SHORT PROBLEM.
Find how many lines in the material hold the word "scene", then state that number and nothing more.
——
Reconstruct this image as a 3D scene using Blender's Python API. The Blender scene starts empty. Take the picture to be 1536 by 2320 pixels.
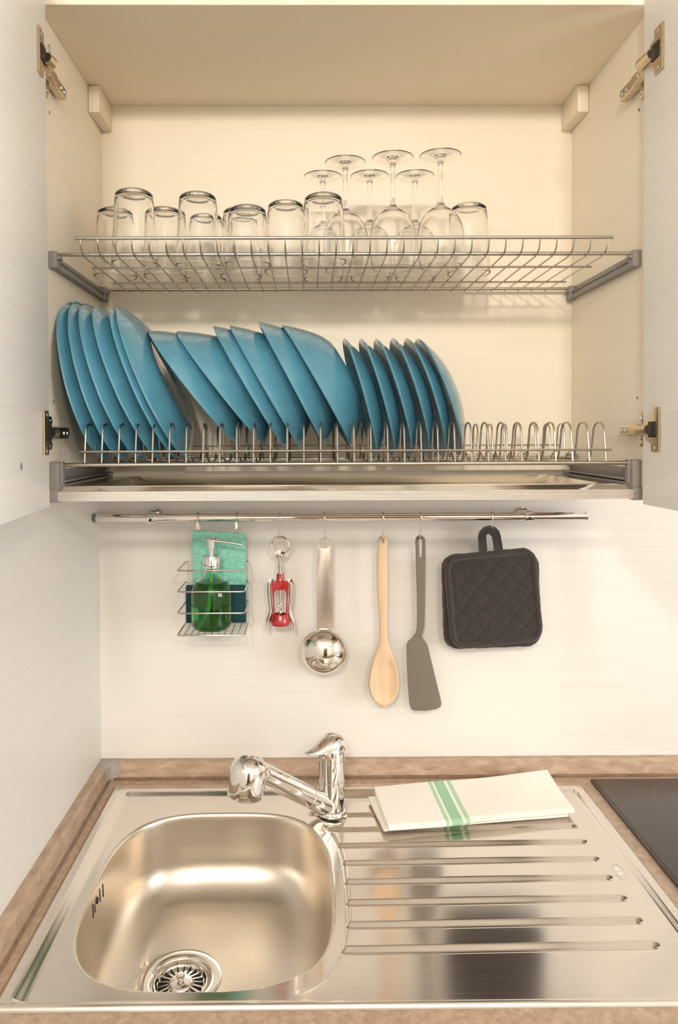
import bpy, bmesh, math, random
import numpy as np
from mathutils import Vector, Matrix
from mathutils.bvhtree import BVHTree

random.seed(7)
S = bpy.context.scene
COL = S.collection
PI = math.pi

# ------------------------------------------------------------------ camera
F_PX, CX, CY = 1640.0, 709.9, 1009.0
PITCH, YAW, ROLL = -0.0146, -0.0067, 0.0039
CAM = Vector((0.0, 0.0, 1.55))
RM = (Matrix.Rotation(YAW, 3, 'Z') @ Matrix.Rotation(PITCH, 3, 'X') @ Matrix.Rotation(ROLL, 3, 'Y'))
cd = bpy.data.cameras.new('camera')
cam = bpy.data.objects.new('camera', cd)
COL.objects.link(cam)
cd.sensor_fit = 'HORIZONTAL'
cd.sensor_width = 36.0
cd.lens = 36.0 * F_PX / 1536.0
cd.shift_x = (768.0 - CX) / 1536.0
cd.shift_y = -(1160.0 - CY) / 1536.0
cd.clip_start = 0.02
ex, ey, ez = RM @ Vector((1, 0, 0)), RM @ Vector((0, 1, 0)), RM @ Vector((0, 0, 1))
m3 = Matrix((ex, ez, -ey)).transposed()
cam.matrix_world = Matrix.Translation(CAM) @ m3.to_4x4()
S.camera = cam

# ------------------------------------------------------------------ light and exposure
S.view_settings.view_transform = 'Standard'
S.view_settings.look = 'None'
S.view_settings.gamma = 1.0
S.view_settings.use_curve_mapping = False
S.view_settings.exposure = -0.68
S.cycles.max_bounces = 16
S.cycles.transmission_bounces = 14
S.cycles.transparent_max_bounces = 14
S.cycles.glossy_bounces = 6
S.cycles.diffuse_bounces = 5
S.cycles.sample_clamp_indirect = 6.0
S.cycles.use_denoising = True

wd = bpy.data.worlds.new('room_light')
S.world = wd
wd.use_nodes = True
bg = wd.node_tree.nodes['Background']
bg.inputs[0].default_value = (1.0, 0.94, 0.86, 1)
bg.inputs[1].default_value = 0.50


def globe(name, loc, radius, power, col):
    l = bpy.data.lights.new(name, 'POINT')
    l.shadow_soft_size = radius
    l.energy = power
    l.color = col
    o = bpy.data.objects.new(name, l)
    COL.objects.link(o)
    o.location = loc
    return o


LAMPS = ((-0.26, -1.16, 2.29), (0.42, -1.20, 2.29))
globe('ceiling_lamp_light', LAMPS[0], 0.085, 116.0, (1.0, 0.91, 0.79))
globe('ceiling_lamp_light', LAMPS[1], 0.085, 74.0, (1.0, 0.91, 0.79))
wl = bpy.data.lights.new('window_daylight', 'AREA')      # daylight through the window in the right wall
wl.shape = 'RECTANGLE'
wl.size, wl.size_y = 1.5, 1.2
wl.energy = 82.0
wl.color = (0.93, 0.97, 1.0)
wo = bpy.data.objects.new('window_daylight', wl)
COL.objects.link(wo)
wo.location = (2.585, -0.55, 1.55)
wo.rotation_euler = (math.radians(90), 0, math.radians(90))


# ------------------------------------------------------------------ pixel rays to points at a known depth / height
def ray(px, py):
    return RM @ Vector(((px - CX) / F_PX, 1.0, -(py - CY) / F_PX))


def atY(px, py, Y):
    d = ray(px, py)
    return CAM + d * (Y / d.y)


def atZ(px, py, Z):
    d = ray(px, py)
    return CAM + d * ((Z - CAM.z) / d.z)


def atX(px, py, X):
    d = ray(px, py)
    return CAM + d * (X / d.x)


# ------------------------------------------------------------------ materials
MATS = {}


def mat(name, color=(.8, .8, .8), rough=.5, metal=0.0, **kw):
    m = bpy.data.materials.new(name)
    m.use_nodes = True
    b = m.node_tree.nodes['Principled BSDF']
    b.inputs['Base Color'].default_value = (*color, 1)
    b.inputs['Roughness'].default_value = rough
    b.inputs['Metallic'].default_value = metal
    for k, v in kw.items():
        b.inputs[k.replace('_', ' ')].default_value = v
    MATS[name] = m
    return m


def nodes_of(m):
    nt = m.node_tree
    return nt, nt.nodes['Principled BSDF']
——
TASK SOLUTION.
2